Each potential object has various states, inputs, and outputs. Each object may affect every other object in the scene in some way such that by replacing the sun with a hot dog, you might arrive at a very different simulation - something which doesn't quite make sense though.

Sun - The sun takes no input, though it is manipulated by the current puzzle to spin around the center mass. It simply outputs a radial light source that other objects may pick up and do something with.

Planet - The planet doesn't really do anything one way or another, though it does properly light itself when presented with a light source or two.

House - The house is a simple two-state object. If it is receiving X amount of light (dictated by the distance from the radial light source, or the addition of several light sources if needed) then it is in "daytime mode". In the absence of light, it is in "nighttime mode".

Sky - The sky is simply a sea of stars. However, a strong enough light source will change the color from dark blue to light blue and the stars won't show through. With a radial light source, how blue the sky is and how many stars shine is related to distance from the center of the light source.
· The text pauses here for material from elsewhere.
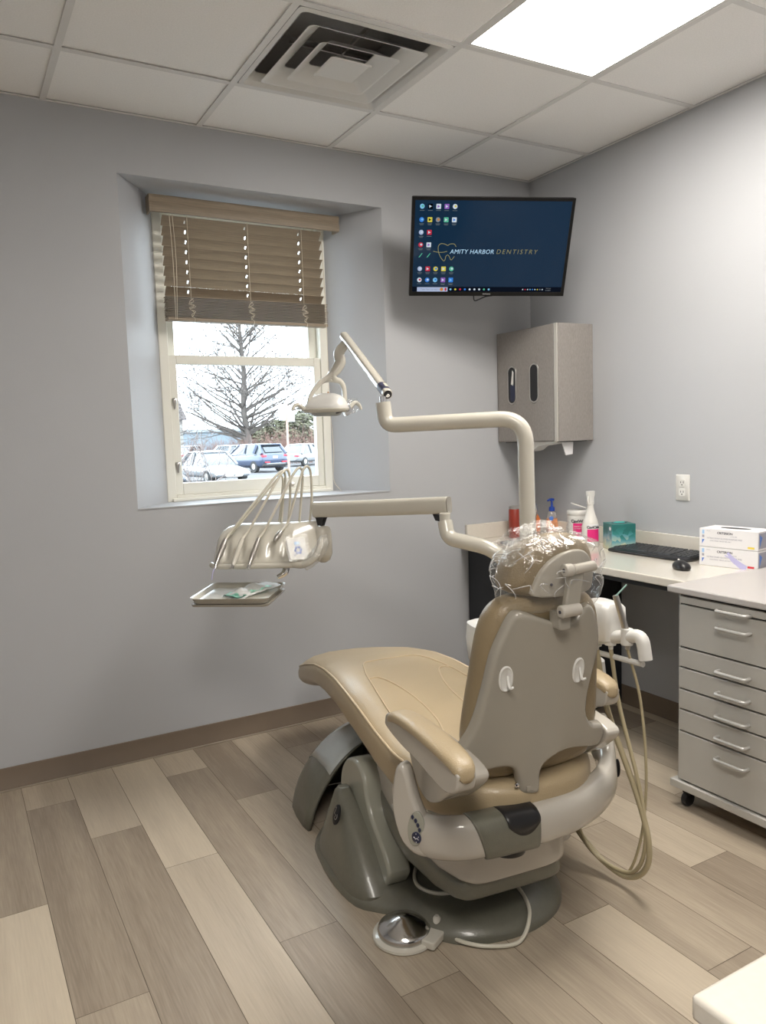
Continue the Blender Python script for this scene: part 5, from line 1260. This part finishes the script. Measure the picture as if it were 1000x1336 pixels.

Ultimately, there would be many puzzles and potentially hundreds of objects that one could apply to scene. You could apply any of them (for instance, a hot dog instead of a sun gives off no light, so the houses would always be dark and the sky always starry), but only one combination would make sense. To help thing along, I think that, as I have in the initial illustration, objects should have a size (4x4, 2x2, 1x1, etc) that would help limit options and keep things a little more streamlined.


  Conclusion

The purpose of this idea is to more or less exposure the difference between gameplay and the metaphor that gameplay uses to convey itself. Ultimately, as far as the computer is concerned, it really is just staring at a bunch of shapeless objects with various states and input conditions. We humans have issues assimilating information that way, but we can absorb all that and more by putting it into a familiar context. The trick is how we take the formless and give it form, isn't it?